Do I want to be a man of God? While this video at first seems to be a love song and comes across as sweet and charming, what it really is doing is objectifying women and encouraging lustful thoughts that lead to sinful destructive desires. As men of God we must put away all of the rationalizations justifying our lustful thoughts to excuse it: “I’m just a normal, red-blooded American man. My thoughts aren’t any worse than any other man’s. It’s not hurting anyone. Besides, I’m a good man.”
No – I am disobedient to God when I entertain lustful thoughts.
Who is Bruno Mars? What are his messages?
When we objectify women even in our thoughts, we continue the exploitation of women by people who, like Bruno Mars, mask this sin and say that it is a victimless situation. In reality, it plants the seed in women that they then have to act, dress, and look a certain way if they want men to really love them. Is this how you want your spouse to be viewed by other men? Do want your daughter to be looked at as an object by other men?
We cannot become vulnerable to lust. When we indulge in a particular sin, it makes us more vulnerable to temptation in that sin. For Christian men who have yielded to the sin of lust, we have to recognize that we will never become so strong that lust will just glance off us. Whenever we start thinking that we have finally conquered lust once and for all, we are in trouble. “Let him who thinks he stands take heed, lest he fall.” (1 Corinthians 10:12)
But being vulnerable to lust and yielding to it are not synonymous. We will never be free from the temptation, but we can be free from the sin. By constantly recognizing our weakness, we must be determined to trust in the Lord, who is our strength. “When I am weak, then I am strong.” (2 Corinthians 12:10)

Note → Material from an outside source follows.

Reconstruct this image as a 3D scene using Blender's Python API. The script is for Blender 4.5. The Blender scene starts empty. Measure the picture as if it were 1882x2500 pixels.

Someone once said, “Be careful of your thoughts, they become words. Be careful of your words, they become actions. Be careful of your actions, they become habits. Be careful of your habits, they become character. Be careful of your character, for it becomes your destiny.” Lust must be conquered at the thought level. Unfortunately that is where our world takes us through music and images that mask themselves as something harmless and all about love. Let’s not be confused.
As Bruno Mars himself says “Don’t be confused by my smile, ’cause I ain’t ever been more for real, for real.”